Provided material
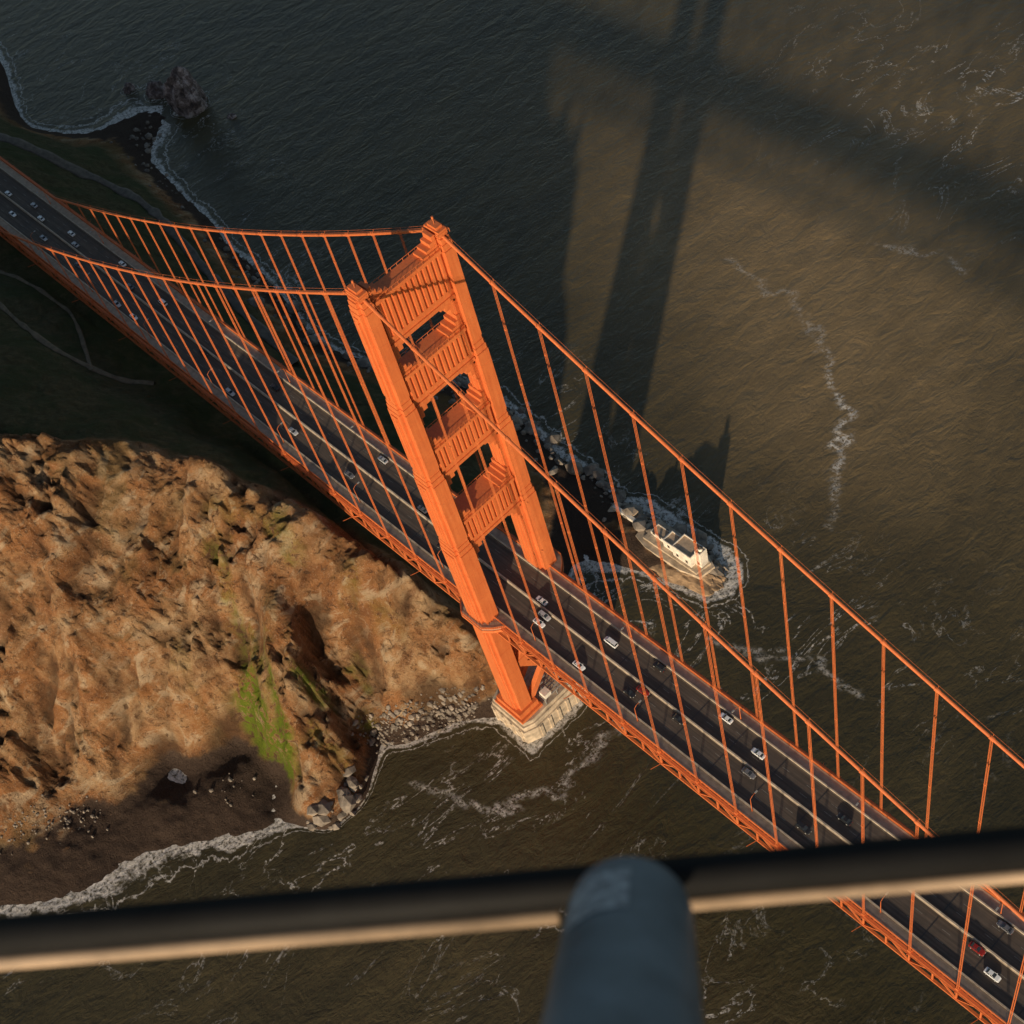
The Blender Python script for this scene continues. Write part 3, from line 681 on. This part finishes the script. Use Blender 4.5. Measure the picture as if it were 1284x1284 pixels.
for i in range(nB+1):
    for j in range(nA+1):
        a=math.radians(2+58*j/nA);t=.02+.12*i/nB
        vs.append(q1+ax*t+(toc*math.cos(a)+sidev*math.sin(a))*(.087+.0355*(t+.0)+.0016))
for i in range(nB):
    for j in range(nA): fs.append((i*(nA+1)+j,i*(nA+1)+j+1,(i+1)*(nA+1)+j+1,(i+1)*(nA+1)+j))
s4.add(vs,fs,0);s4.build("grip_pad",[M_grip],hk,True)
# ---------------------------------------------------------------- sun, sky
lt=Vector((-.67*3.95,3.95,-1)).normalized()
sun=bpy.data.lights.new("sun","SUN");sun.energy=5.0;sun.angle=math.radians(.9);sun.color=(1,.82,.60)
so=bpy.data.objects.new("sun",sun);link(so);so.rotation_euler=lt.to_track_quat('-Z','Y').to_euler();so.location=(200,-300,400)
el=math.asin(-lt.z);az=math.atan2(-lt.x,-lt.y)
w=bpy.data.worlds.new("World");scene.world=w;w.use_nodes=True;nt=w.node_tree
sk=nt.nodes.new("ShaderNodeTexSky");sk.sky_type='NISHITA';sk.sun_disc=False;sk.sun_elevation=el;sk.sun_rotation=az
nt.links.new(sk.outputs[0],nt.nodes["Background"].inputs[0]);nt.nodes["Background"].inputs[1].default_value=.10
# ---------------------------------------------------------------- camera
C=np.array([249.608,-131.303,476.42]);yw,pi_,r=2.63,-.91,.32;f=1831.2
F=np.array([math.cos(pi_)*math.cos(yw),math.cos(pi_)*math.sin(yw),math.sin(pi_)])
R0=np.cross(F,[0,0,1]);R0/=np.linalg.norm(R0);U0=np.cross(R0,F)
R=math.cos(r)*R0-math.sin(r)*U0;U=math.sin(r)*R0+math.cos(r)*U0
cd=bpy.data.cameras.new("camera");co=bpy.data.objects.new("camera",cd);link(co)
co.matrix_world=Matrix([[R[0],U[0],-F[0],C[0]],[R[1],U[1],-F[1],C[1]],[R[2],U[2],-F[2],C[2]],[0,0,0,1]])
cd.sensor_width=36;cd.lens=f/1284*36;cd.clip_start=.05;cd.clip_end=60000
cd.dof.use_dof=True;cd.dof.focus_distance=500;cd.dof.aperture_fstop=4.
scene.camera=co
scene.view_settings.view_transform='Standard';scene.view_settings.look='None';scene.view_settings.exposure=0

Task instructions
Pull out each line of the listing that holds the string "scene".

Exercise answer
The Blender Python script for this scene continues. Write part 3, from line 681 on. This part finishes the script. Use Blender 4.5. Measure the picture as if it were 1284x1284 pixels.
w=bpy.data.worlds.new("World");scene.world=w;w.use_nodes=True;nt=w.node_tree
scene.camera=co
scene.view_settings.view_transform='Standard';scene.view_settings.look='None';scene.view_settings.exposure=0